> [WHAT TO DO]: Show every line that has the string "script" in it.

— START OF AVAILABLE RECORDS —

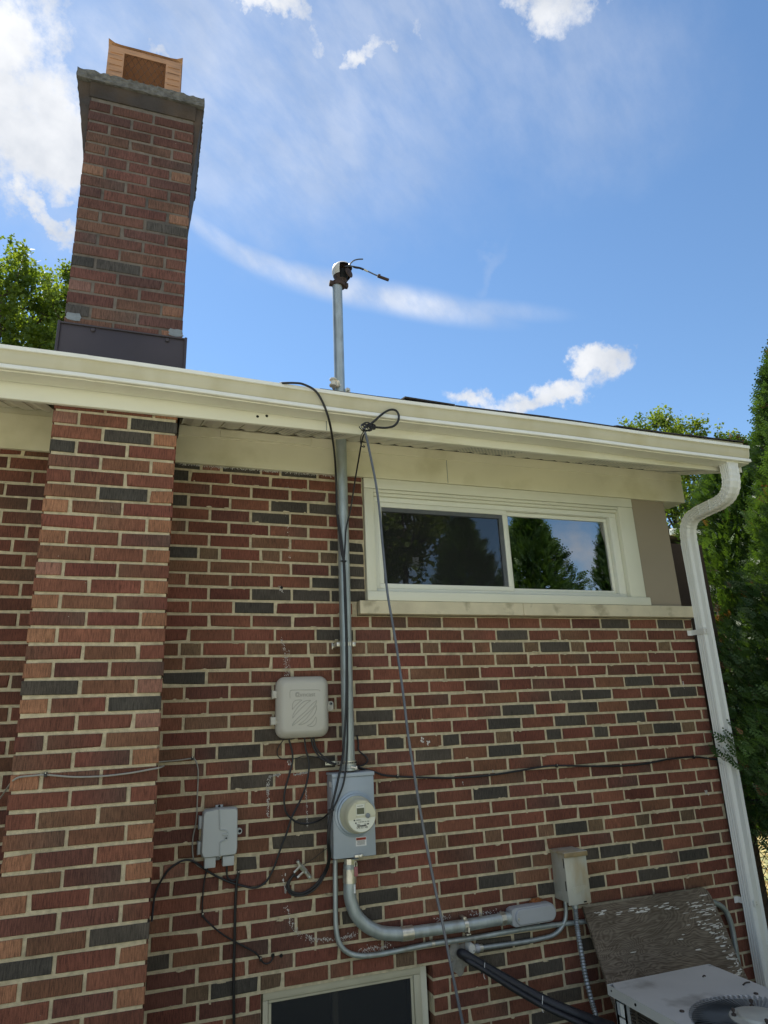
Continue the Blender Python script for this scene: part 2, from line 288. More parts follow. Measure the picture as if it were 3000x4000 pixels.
# ------------------------------------------------------------------ builders
def link(name, me, parent=None, loc=None):
    o = bpy.data.objects.new(name, me); COL.objects.link(o)
    if parent is not None: o.parent = parent; o.matrix_parent_inverse = parent.matrix_world.inverted()
    if loc is not None: o.location = loc
    return o
def tag(o, label=None, cat=None, group=None, kind=None):
    for k, v in (('label', label), ('category', cat), ('group', group), ('kind', kind)):
        if v: o[k] = v
    return o
def thing(name, loc, label, cat, group=None):
    o = bpy.data.objects.new(name, None); COL.objects.link(o); o.location = loc; o.empty_display_size = .1
    o.matrix_world = Matrix.Translation(Vector(loc))
    return tag(o, label, cat, group)
class MB:                                     # a mesh being collected: vertices, faces, material slots
    def __init__(s): s.v = []; s.f = []; s.m = []; s.mats = []; s.c = {}
    def mi(s, m):
        m = M[m] if isinstance(m, str) else m
        if m not in s.mats: s.mats.append(m)
        return s.mats.index(m)
    def add(s, vs, fs, m, col=None):
        b = len(s.v); s.v += [tuple(v) for v in vs]; k = s.mi(m)
        for f in fs: s.f.append([b+i for i in f]); s.m.append(k)
        if col is not None:
            for i in range(len(vs)): s.c[b+i] = col[i] if len(col) == len(vs) else col
        return b
    def box(s, x0, x1, y0, y1, z0, z1, m, b=0.0):
        x0, x1 = min(x0, x1), max(x0, x1); y0, y1 = min(y0, y1), max(y0, y1); z0, z1 = min(z0, z1), max(z0, z1)
        if b <= 0:
            vs = [(x, y, z) for z in (z0, z1) for y in (y0, y1) for x in (x0, x1)]
            s.add(vs, [(0, 2, 3, 1), (4, 5, 7, 6), (0, 1, 5, 4), (2, 6, 7, 3), (0, 4, 6, 2), (1, 3, 7, 5)], m); return
        bm = bmesh.new(); bmesh.ops.create_cube(bm, size=1)
        for v in bm.verts: v.co = Vector((x0+(v.co.x+.5)*(x1-x0), y0+(v.co.y+.5)*(y1-y0), z0+(v.co.z+.5)*(z1-z0)))
        bmesh.ops.bevel(bm, geom=bm.edges[:], offset=min(b, .45*min(x1-x0, y1-y0, z1-z0)), segments=2, affect='EDGES', profile=.5)
        s.bm(bm, m)
    def bm(s, bm, m):
        bm.verts.ensure_lookup_table(); bm.verts.index_update()
        s.add([v.co[:] for v in bm.verts], [[v.index for v in f.verts] for f in bm.faces], m); bm.free()
    def prism(s, pts, d, m):                  # polygon (3-D points) swept by the vector d
        n = len(pts); a = [Vector(p) for p in pts]; b = [p+Vector(d) for p in a]
        s.add(a+b, [list(range(n))[::-1], list(range(n, 2*n))]+[(i, (i+1) % n, n+(i+1) % n, n+i) for i in range(n)], m)
    def tube(s, pts, r, m, seg=8, sub=5, caps=True, smooth=True):
        P = catmull(pts, sub) if smooth and len(pts) > 2 else [Vector(p) for p in pts]
        n = len(P); rr = r if callable(r) else (lambda t: r)
        T = [(P[min(i+1, n-1)]-P[max(i-1, 0)]).normalized() for i in range(n)]
        x = T[0].orthogonal().normalized(); vs = []
        for i in range(n):
            x = (x-T[i]*x.dot(T[i])).normalized(); y = T[i].cross(x); q = rr(i/(n-1))
            vs += [P[i]+x*(q*math.cos(2*PI*k/seg))+y*(q*math.sin(2*PI*k/seg)) for k in range(seg)]
        fs = [(i*seg+k, i*seg+(k+1) % seg, (i+1)*seg+(k+1) % seg, (i+1)*seg+k) for i in range(n-1) for k in range(seg)]
        if caps: fs += [list(range(seg))[::-1], [(n-1)*seg+k for k in range(seg)]]
        s.add(vs, fs, m)
    def lathe(s, prof, o, ax, m, seg=32):     # profile of (distance along the axis, radius)
        ax = Vector(ax).normalized(); x = ax.orthogonal().normalized(); y = ax.cross(x); o = Vector(o); vs = []
        for (t, r) in prof: vs += [o+ax*t+x*(r*math.cos(2*PI*k/seg))+y*(r*math.sin(2*PI*k/seg)) for k in range(seg)]
        n = len(prof)
        fs = [(i*seg+k, i*seg+(k+1) % seg, (i+1)*seg+(k+1) % seg, (i+1)*seg+k) for i in range(n-1) for k in range(seg)]
        fs += [list(range(seg))[::-1], [(n-1)*seg+k for k in range(seg)]]
        s.add(vs, fs, m)
    def sweep(s, prof, rings, m):             # rings: list of (origin, x axis, y axis, scale)
        n = len(prof); vs = []
        for (o, ax, ay) in rings: vs += [o+ax*p[0]+ay*p[1] for p in prof]
        R = len(rings)
        fs = [(i*n+k, i*n+(k+1) % n, (i+1)*n+(k+1) % n, (i+1)*n+k) for i in range(R-1) for k in range(n)]+[list(range(n))[::-1], [(R-1)*n+k for k in range(n)]]
        s.add(vs, fs, m)
    def build(s, name, parent=None, smooth=False, origin=None):
        me = bpy.data.meshes.new(name); v = np.array(s.v, dtype=float)
        o = Vector(origin) if origin is not None else None
        if o is not None: v = v-np.array(o)
        me.from_pydata(v.tolist(), [], s.f)
        for m in s.mats: me.materials.append(m)
        me.polygons.foreach_set('material_index', s.m)
        if s.c:
            a = me.attributes.new('tint', 'FLOAT_COLOR', 'POINT'); arr = np.ones((len(s.v), 4))
            for i, c in s.c.items(): arr[i, :3] = c
            a.data.foreach_set('color', arr.ravel())
        me.update()
        bm = bmesh.new(); bm.from_mesh(me); bmesh.ops.recalc_face_normals(bm, faces=bm.faces[:]); bm.to_mesh(me); bm.free()
        if smooth:
            me.polygons.foreach_set('use_smooth', [True]*len(me.polygons))
            try: me.set_sharp_from_angle(angle=rad(38))
            except Exception: pass
        if o is not None and parent is None: return link(name, me, None, o)
        if o is not None:
            ob = link(name, me, parent); ob.matrix_world = Matrix.Translation(o); return ob
        return link(name, me, parent)
def catmull(pts, sub):
    p = [Vector(q) for q in pts]; p = [p[0]*2-p[1]]+p+[p[-1]*2-p[-2]]; o = []
    for i in range(1, len(p)-2):
        a, b, c, d = p[i-1:i+3]
        for k in range(sub):
            t = k/sub; o.append(.5*((2*b)+(c-a)*t+(2*a-5*b+4*c-d)*t*t+(3*b-a-3*c+d)*t**3))
    o.append(p[-2]); return o
def rrect(x0, x1, z0, z1, r, n=6):
    o = []
    for cx, cz, a in ((x1-r, z1-r, 0), (x0+r, z1-r, 90), (x0+r, z0+r, 180), (x1-r, z0+r, 270)):
        o += [(cx+r*math.cos(rad(a+90*k/n)), cz+r*math.sin(rad(a+90*k/n))) for k in range(n+1)]
    return o
def loft(mb, rings, m, cap0=True, cap1=True):
    n = len(rings[0]); vs = [p for r in rings for p in r]; R = len(rings)
    fs = [(i*n+k, i*n+(k+1) % n, (i+1)*n+(k+1) % n, (i+1)*n+k) for i in range(R-1) for k in range(n)]
    if cap0: fs.append(list(range(n))[::-1])
    if cap1: fs.append([(R-1)*n+k for k in range(n)])
    mb.add(vs, fs, m)
def text(name, body, size, o, ax, ay, m, parent, ext=.0006, align='CENTER'):
    cu = bpy.data.curves.new(name, 'FONT'); cu.body = body; cu.size = size; cu.extrude = ext; cu.align_x = align; cu.align_y = 'CENTER'
    ob = bpy.data.objects.new(name, cu); COL.objects.link(ob)
    dg = bpy.context.evaluated_depsgraph_get(); me = bpy.data.meshes.new_from_object(ob.evaluated_get(dg)); bpy.data.objects.remove(ob)
    ax = Vector(ax).normalized(); ay = Vector(ay).normalized(); az = ax.cross(ay); o = Vector(o)
    for v in me.vertices: v.co = o+ax*v.co.x+ay*v.co.y+az*v.co.z
    me.materials.clear(); me.materials.append(M[m]); me.name = name
    return link(name, me, parent)

# ------------------------------------------------------------------ ground
def disc_ground():
    mb = MB(); R = [0, 4, 10, 25, 60, 150, 400, 900]; n = 48; vs = [(0, 0, 0)]
    for r in R[1:]: vs += [(r*math.cos(2*PI*k/n), r*math.sin(2*PI*k/n), 0) for k in range(n)]
    fs = [(0, 1+k, 1+(k+1) % n) for k in range(n)]
    for i in range(len(R)-2): fs += [(1+i*n+k, 1+(i+1)*n+k, 1+(i+1)*n+(k+1) % n, 1+i*n+(k+1) % n) for k in range(n)]
    mb.add(vs, fs, 'ground'); return tag(mb.build('ground'), kind='structure')
disc_ground()
mb = MB(); mb.box(-5.5, 2.9, -9.5, -2.2, -.06, .035, 'bounce_slab', .01); tag(mb.build('bounce_slab'), kind='structure')  # pale slab added out of view to bounce sunlight onto the shaded wall

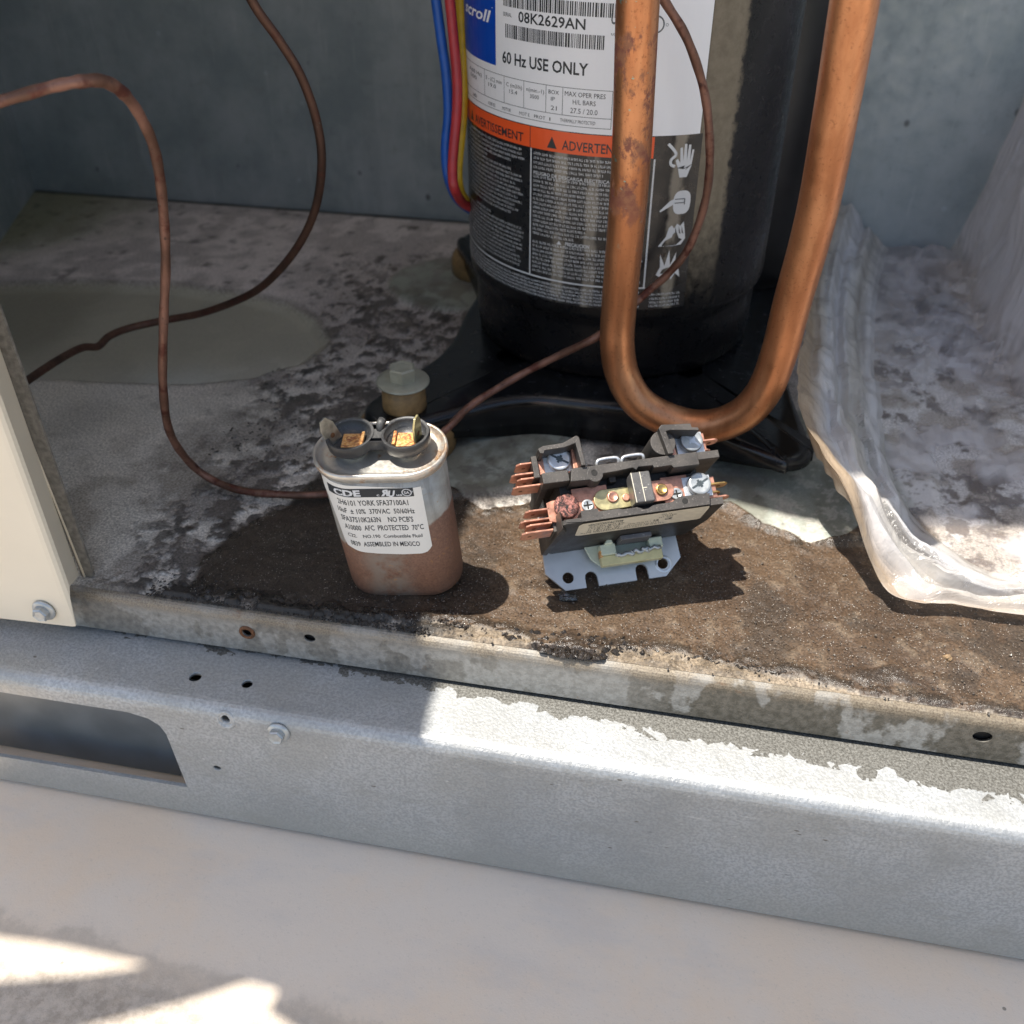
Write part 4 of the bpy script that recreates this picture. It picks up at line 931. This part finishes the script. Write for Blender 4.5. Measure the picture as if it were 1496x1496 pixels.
# four wire clamps with big combination screws
def bigscrew(x, y, mat, slot_mat, rot, clamp=True, scorched=False, z=-8):
    if clamp:
        mb = MB(); mb.box(x-6.3, x+5.5, y-4.9, y+4.2, z-1.2, z); mb.build('clamp_plate', MT['zinc'], con, .35)
    mb = MB()
    if scorched:
        mb.lathe([(4.9, 0), (5.1, .6), (5.0, 1.5), (4.4, 2.0), (3.0, 2.05), (1.5, 2.1), (.1, 2.1)], c=(x, y, z), n=40, capt=False)
    else: mb.lathe([(4.6, 0), (4.75, .8), (4.7, 2.4), (4.35, 2.9), (3.5, 2.75), (.1, 2.6)], c=(x, y, z), n=44, capt=False)
    s_ = mb.build('terminal_screw', mat, con)
    if scorched:
        md = s_.modifiers.new('d', 'DISPLACE'); tx = bpy.data.textures.new('n', 'CLOUDS'); tx.noise_scale = .0016; md.texture = tx; md.strength = .0011; md.mid_level = .5
    M = Matrix.Translation((x, y, z+(1.9 if scorched else 2.72))) @ Matrix.Rotation(math.radians(rot), 4, 'Z')
    mb = MB(); mb.box(-4.0, 4.0, -.42, .42, -.3, .12, M); mb.box(-.5, .5, -1.7, 1.7, -.3, .13, M); mb.box(-1.2, 1.2, -.9, .9, -.3, .125, M); mb.build('slot', slot_mat, s_)
    return s_
scr = simple('grey_slot', (.10, .12, .13), .5, .4, .2, 2)
bigscrew(3.6, 28.4, MT['zinc'], scr, -34); bigscrew(59.2, 29.2, MT['bolts'], MT['zinc'], -46)
bigscrew(3.2, 9.0, MT['scorch'], MT['dark'], -30, False, True); bigscrew(58.4, 10.6, MT['bolts'], scr, 25)
for (bx, by0, by1, dx) in ((9.6, 23.4, 33.0, .6), (50.3, 23.6, 34.2, -.3)):
    mb = MB(); mb.prism([(bx-1.3+dx, by1), (bx+1.2+dx, by1), (bx+1.5, by0), (bx-1.2, by0)], -9.5, -5.2); mb.build('copper_upright', MT['pink'], con, .5)
for (y0, y1, x0, x1) in ((23, 32, -5, 9.4), (3.4, 12.5, -4.4, 8.6)):
    mb = MB(); mb.prism([(x0, y0+.8), (x0, y1-.8), (x0+2.5, y1), (x1, y1), (x1, y0), (x0+2.5, y0)], -9.4, -8.1 if y0 > 20 else -8.0); mb.build('terminal_bar', MT['pink'], con, .2)
for (y0, y1, x0, x1) in ((24, 33, 54, 66), (5, 14, 52, 66)):
    mb = MB(); mb.box(x0, x1, y0, y1, -10.6, -9.3); mb.build('terminal_bar', MT['pink'], con, .2)
# quick connect spades, standing on edge
def spade(x0, x1, y, z0, z1, mat=None, name='spade_terminal'):
    s_ = -1 if x1 < x0 else 1
    L = abs(x1-x0); pts = [(0, z0), (L-1.6, z0), (L, z0+1.5), (L, z1-1.5), (L-1.6, z1), (0, z1)]
    M = Matrix(((s_, 0, 0, x0), (0, 0, 1, y), (0, 1, 0, 0), (0, 0, 0, 1)))
    mb = MB(); mb.prism(pts, -.38, .38, M=M); o = mb.build(name, mat or MT['pink'], con, .2)
    bm = bmesh.new(); bm.from_mesh(o.data); bmesh.ops.recalc_face_normals(bm, faces=bm.faces); bm.to_mesh(o.data); bm.free()
    mb = MB(); mb.lathe([(1.0, -.5), (.8, .5)], n=16, M=Matrix.Translation((x1-s_*3.4, y, (z0+z1)/2)) @ Matrix.Rotation(math.radians(90), 4, 'X')); mb.build('dimple', MT['brown'], o)
for dy, x1 in ((0, -13.6), (-4.2, -16.2), (-6.3, -14.2), (-9.4, -16.4)):
    spade(-3.5, x1, 29.2+dy, -18.5, -8.0); spade(-3.5, x1+.4, 9.4+dy*.92, -18.5, -8.0)
spade(62, 71.6, 29.4, -14.5, -8.2); spade(62, 67.5, 25.4, -14.5, -8.2); spade(62, 71.4, 10.6, -14.5, -8.2, MT['brass']); spade(62, 67.6, 7.2, -14.5, -8.2, MT['brass']); spade(62, 71.4, 5.3, -15, -9.5)
# steel loops showing behind the rear wall
for x0 in (18.2, 28.6):
    mb = MB(); mb.tube(catmull([(x0, 22.8, -6), (x0, 24.6, -4.6), (x0+1.6, 25.6, -4.4), (x0+7.5, 25.6, -4.2), (x0+8.8, 24.6, -4.4), (x0+8.8, 22.8, -6)], 5), .7, 8); mb.build('spring_loop', MT['zinc'], con)
for x, y in ((15.0, 19.6),): disc(x, y, .02, 1.25, .06, MT['dark'], 'pilot_hole', con)
disc(48.8, 2.7, .32, 1.25, .06, MT['dark'], 'pilot_hole', con)
mb = MB(); mb.lathe([(3.2, -7.5), (3.2, .05)], c=(15.4, 18.6, 0), n=24); mb.build('boss', BK, con, .2)
disc(15.2, 19.0, .08, 1.25, .06, MT['dark'], 'pilot_hole', con)
# paper label on the front wall
lf = lambda d: (lambda u, v: (u, -d, -2.6+(v+3.2)*1.72))
f = Flat(); f.poly([(7.4, -3.2), (58.8, -2.6), (59.6, -4.4), (60.4, -13.4), (59.2, -13.9), (8.6, -14), (7.0, -13.2), (6.2, -4.6)]); cl2 = f.build('label', MT['tanlab'], con, lf(.15))
f = Flat(); r3 = random.Random(9)
f.text('VDC/CONTACTOR', 10, -5.9, 14.5, 1.6, .02)
for i, v in enumerate((-7.4, -8.8, -10.2, -11.6)):
    f.greek(11+.2*i, 26.0-.2*i, v, .85, r3, (2, 4), .6, .34)
for v, a, b_ in ((-9.6, 28, 38), (-11.2, 27, 42), (-12.6, 9, 45), (-4.9, 40, 45), (-6.2, 41, 47), (-7.4, 40, 46)): f.greek(a, b_, v, .8, r3, (3, 6), .5, .3)
f.text('UL', 38.5, -9.8, 2.6, 1.5, .03); f.text('CE', 43.2, -9.8, 3.0, 1.5, .03)
for a in (15.5, 19.5, 23.5): f.rect(a, a+.2, -11.8, -6.6)
f.build('print', MT['ink'], cl2, lf(.22))
# coil bobbin: yellowed plastic with broken solder terminals
mb = MB(); mb.prism([(15.2, 0), (17.2, -6), (20.6, -9.2), (47.5, -8.4), (49.6, -4), (50, 0)], -45.5, -44); mb.build('coil_flange', MT['pale_pl'], con, .3)
mb = MB(); mb.box(20.4, 47.6, -10.4, -6.0, -43.8, -39.6); mb.build('coil_bobbin', MT['yel_pl'], con, .5)
mb = MB(); mb.box(20.8, 27.5, -6, -1.2, -43.8, -38.6); mb.box(42.2, 48.2, -5.8, -1.0, -43.8, -38.6); mb.prism([(22.5, -1.6), (26.5, -1.6), (26, .2), (24, .6)], -43, -37); mb.build('bobbin_cheek', MT['pale_pl'], con, .5)
mb = MB(); mb.box(28.4, 42, -2.2, -.1, -40, -31); mb.build('armature_tab', m_dusty('grey_moulding', (.09, .09, .10), (.2, .2, .2), .4, .3), con, .4)
mb = MB(); mb.box(27, 43, -1.3, -.05, -44, -40); mb.build('coil_window', MT['dark'], con)
mb = MB()
r4 = random.Random(12)
for x0, x1, yy in ((27, 35, -6.6), (33.5, 41.5, -6.2), (38.5, 46.5, -5.6)):
    P = [(x0+(x1-x0)*k/7, yy+r4.uniform(-.6, .6), -38.6+r4.uniform(-.7, .7)) for k in range(8)]
    mb.tube(P, 1.0, 8, rf=lambda i: .7+.5*r4.random())
mb.build('broken_coil_terminal', MT['bolts'], con)
mb = MB(); mb.box(20.2, 21.4, -6.6, -3.6, -43, -39); mb.build('burn_mark', MT['orust'], con, .3)
# magnet core steel under the body on the right
mb = MB(); mb.box(44, 66.5, 2, 20, -49.8, -46.8); mb.build('steel_core_plate', MT['zinc'], con, .5)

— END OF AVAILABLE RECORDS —

> [RESPONSE TO THIS TASK]:
Continue the Blender Python script for this scene: part 2, from line 288. More parts follow. Measure the picture as if it were 3000x4000 pixels.
Write part 4 of the bpy script that recreates this picture. It picks up at line 931. This part finishes the script. Write for Blender 4.5. Measure the picture as if it were 1496x1496 pixels.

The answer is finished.